▸ Exercise instructions
Leave out the pictures and restate the rest of the data exactly.

▸ Data excerpt

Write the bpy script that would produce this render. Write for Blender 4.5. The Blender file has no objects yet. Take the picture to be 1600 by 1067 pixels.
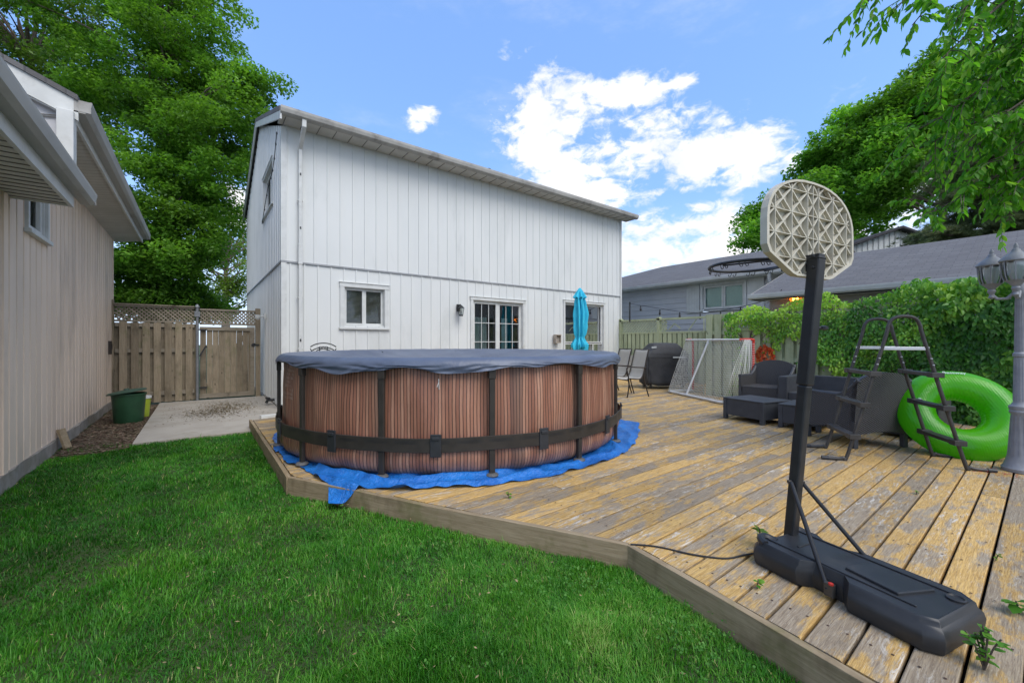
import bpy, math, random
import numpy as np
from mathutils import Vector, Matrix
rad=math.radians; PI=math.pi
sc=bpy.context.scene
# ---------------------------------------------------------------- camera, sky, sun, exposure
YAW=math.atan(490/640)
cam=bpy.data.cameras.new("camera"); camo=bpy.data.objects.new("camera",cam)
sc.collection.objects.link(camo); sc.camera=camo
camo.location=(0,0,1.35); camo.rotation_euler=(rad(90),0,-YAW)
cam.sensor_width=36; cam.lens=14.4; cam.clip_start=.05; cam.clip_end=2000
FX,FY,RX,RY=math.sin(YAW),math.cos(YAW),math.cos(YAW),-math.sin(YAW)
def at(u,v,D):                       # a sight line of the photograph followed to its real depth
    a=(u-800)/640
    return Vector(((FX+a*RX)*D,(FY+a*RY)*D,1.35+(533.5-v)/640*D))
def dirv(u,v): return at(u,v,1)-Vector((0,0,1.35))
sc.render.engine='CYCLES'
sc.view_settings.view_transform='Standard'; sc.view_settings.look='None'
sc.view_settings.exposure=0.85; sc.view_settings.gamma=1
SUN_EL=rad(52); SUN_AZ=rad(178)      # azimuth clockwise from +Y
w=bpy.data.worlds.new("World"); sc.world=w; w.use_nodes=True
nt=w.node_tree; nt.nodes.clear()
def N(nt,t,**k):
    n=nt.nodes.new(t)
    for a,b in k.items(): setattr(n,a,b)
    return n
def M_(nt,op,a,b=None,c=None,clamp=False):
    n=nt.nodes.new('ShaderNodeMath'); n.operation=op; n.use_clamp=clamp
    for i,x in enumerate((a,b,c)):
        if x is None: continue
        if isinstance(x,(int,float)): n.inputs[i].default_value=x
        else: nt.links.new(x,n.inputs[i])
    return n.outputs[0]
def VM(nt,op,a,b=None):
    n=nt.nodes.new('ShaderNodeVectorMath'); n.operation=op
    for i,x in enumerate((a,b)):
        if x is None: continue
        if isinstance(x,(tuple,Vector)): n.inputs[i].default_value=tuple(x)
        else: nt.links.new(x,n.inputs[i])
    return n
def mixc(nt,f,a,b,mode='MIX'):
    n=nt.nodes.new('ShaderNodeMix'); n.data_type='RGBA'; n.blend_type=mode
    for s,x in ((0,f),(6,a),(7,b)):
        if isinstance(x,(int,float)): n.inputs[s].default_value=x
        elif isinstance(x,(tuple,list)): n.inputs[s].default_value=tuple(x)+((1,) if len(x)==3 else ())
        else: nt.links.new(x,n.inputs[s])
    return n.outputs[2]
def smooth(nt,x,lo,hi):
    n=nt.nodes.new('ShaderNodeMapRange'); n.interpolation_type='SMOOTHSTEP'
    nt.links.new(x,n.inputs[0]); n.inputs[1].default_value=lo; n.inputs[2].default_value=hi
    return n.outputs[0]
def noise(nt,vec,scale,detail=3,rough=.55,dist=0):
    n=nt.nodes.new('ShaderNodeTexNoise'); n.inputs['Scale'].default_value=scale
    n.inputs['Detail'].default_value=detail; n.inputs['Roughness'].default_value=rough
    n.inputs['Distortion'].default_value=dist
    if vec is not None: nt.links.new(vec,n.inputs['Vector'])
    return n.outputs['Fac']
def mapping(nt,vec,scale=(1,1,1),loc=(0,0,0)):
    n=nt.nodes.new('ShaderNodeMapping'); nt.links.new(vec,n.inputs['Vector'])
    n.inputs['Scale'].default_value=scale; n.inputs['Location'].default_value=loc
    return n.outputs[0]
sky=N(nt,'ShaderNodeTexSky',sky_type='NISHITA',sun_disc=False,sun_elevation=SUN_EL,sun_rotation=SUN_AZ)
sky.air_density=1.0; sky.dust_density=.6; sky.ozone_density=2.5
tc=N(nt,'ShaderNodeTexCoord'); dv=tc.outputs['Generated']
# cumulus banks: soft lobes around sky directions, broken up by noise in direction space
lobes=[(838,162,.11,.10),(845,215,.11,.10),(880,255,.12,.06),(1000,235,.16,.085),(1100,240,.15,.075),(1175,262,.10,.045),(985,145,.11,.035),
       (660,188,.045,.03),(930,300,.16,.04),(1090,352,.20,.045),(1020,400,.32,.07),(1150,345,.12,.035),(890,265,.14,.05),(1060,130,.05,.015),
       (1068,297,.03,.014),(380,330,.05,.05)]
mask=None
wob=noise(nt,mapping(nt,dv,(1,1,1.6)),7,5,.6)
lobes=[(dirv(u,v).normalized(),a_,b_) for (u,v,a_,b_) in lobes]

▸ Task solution
Write the bpy script that would produce this render. Write for Blender 4.5. The Blender file has no objects yet. Take the picture to be 1600 by 1067 pixels.
import bpy, math, random
import numpy as np
from mathutils import Vector, Matrix
rad=math.radians; PI=math.pi
sc=bpy.context.scene
# ---------------------------------------------------------------- camera, sky, sun, exposure
YAW=math.atan(490/640)
cam=bpy.data.cameras.new("camera"); camo=bpy.data.objects.new("camera",cam)
sc.collection.objects.link(camo); sc.camera=camo
camo.location=(0,0,1.35); camo.rotation_euler=(rad(90),0,-YAW)
cam.sensor_width=36; cam.lens=14.4; cam.clip_start=.05; cam.clip_end=2000
FX,FY,RX,RY=math.sin(YAW),math.cos(YAW),math.cos(YAW),-math.sin(YAW)
def at(u,v,D):                       # a sight line of the photograph followed to its real depth
    a=(u-800)/640
    return Vector(((FX+a*RX)*D,(FY+a*RY)*D,1.35+(533.5-v)/640*D))
def dirv(u,v): return at(u,v,1)-Vector((0,0,1.35))
sc.render.engine='CYCLES'
sc.view_settings.view_transform='Standard'; sc.view_settings.look='None'
sc.view_settings.exposure=0.85; sc.view_settings.gamma=1
SUN_EL=rad(52); SUN_AZ=rad(178)      # azimuth clockwise from +Y
w=bpy.data.worlds.new("World"); sc.world=w; w.use_nodes=True
nt=w.node_tree; nt.nodes.clear()
def N(nt,t,**k):
    n=nt.nodes.new(t)
    for a,b in k.items(): setattr(n,a,b)
    return n
def M_(nt,op,a,b=None,c=None,clamp=False):
    n=nt.nodes.new('ShaderNodeMath'); n.operation=op; n.use_clamp=clamp
    for i,x in enumerate((a,b,c)):
        if x is None: continue
        if isinstance(x,(int,float)): n.inputs[i].default_value=x
        else: nt.links.new(x,n.inputs[i])
    return n.outputs[0]
def VM(nt,op,a,b=None):
    n=nt.nodes.new('ShaderNodeVectorMath'); n.operation=op
    for i,x in enumerate((a,b)):
        if x is None: continue
        if isinstance(x,(tuple,Vector)): n.inputs[i].default_value=tuple(x)
        else: nt.links.new(x,n.inputs[i])
    return n
def mixc(nt,f,a,b,mode='MIX'):
    n=nt.nodes.new('ShaderNodeMix'); n.data_type='RGBA'; n.blend_type=mode
    for s,x in ((0,f),(6,a),(7,b)):
        if isinstance(x,(int,float)): n.inputs[s].default_value=x
        elif isinstance(x,(tuple,list)): n.inputs[s].default_value=tuple(x)+((1,) if len(x)==3 else ())
        else: nt.links.new(x,n.inputs[s])
    return n.outputs[2]
def smooth(nt,x,lo,hi):
    n=nt.nodes.new('ShaderNodeMapRange'); n.interpolation_type='SMOOTHSTEP'
    nt.links.new(x,n.inputs[0]); n.inputs[1].default_value=lo; n.inputs[2].default_value=hi
    return n.outputs[0]
def noise(nt,vec,scale,detail=3,rough=.55,dist=0):
    n=nt.nodes.new('ShaderNodeTexNoise'); n.inputs['Scale'].default_value=scale
    n.inputs['Detail'].default_value=detail; n.inputs['Roughness'].default_value=rough
    n.inputs['Distortion'].default_value=dist
    if vec is not None: nt.links.new(vec,n.inputs['Vector'])
    return n.outputs['Fac']
def mapping(nt,vec,scale=(1,1,1),loc=(0,0,0)):
    n=nt.nodes.new('ShaderNodeMapping'); nt.links.new(vec,n.inputs['Vector'])
    n.inputs['Scale'].default_value=scale; n.inputs['Location'].default_value=loc
    return n.outputs[0]
sky=N(nt,'ShaderNodeTexSky',sky_type='NISHITA',sun_disc=False,sun_elevation=SUN_EL,sun_rotation=SUN_AZ)
sky.air_density=1.0; sky.dust_density=.6; sky.ozone_density=2.5
tc=N(nt,'ShaderNodeTexCoord'); dv=tc.outputs['Generated']
# cumulus banks: soft lobes around sky directions, broken up by noise in direction space
lobes=[(838,162,.11,.10),(845,215,.11,.10),(880,255,.12,.06),(1000,235,.16,.085),(1100,240,.15,.075),(1175,262,.10,.045),(985,145,.11,.035),
       (660,188,.045,.03),(930,300,.16,.04),(1090,352,.20,.045),(1020,400,.32,.07),(1150,345,.12,.035),(890,265,.14,.05),(1060,130,.05,.015),
       (1068,297,.03,.014),(380,330,.05,.05)]
mask=None
wob=noise(nt,mapping(nt,dv,(1,1,1.6)),7,5,.6)
lobes=[(dirv(u,v).normalized(),a_,b_) for (u,v,a_,b_) in lobes]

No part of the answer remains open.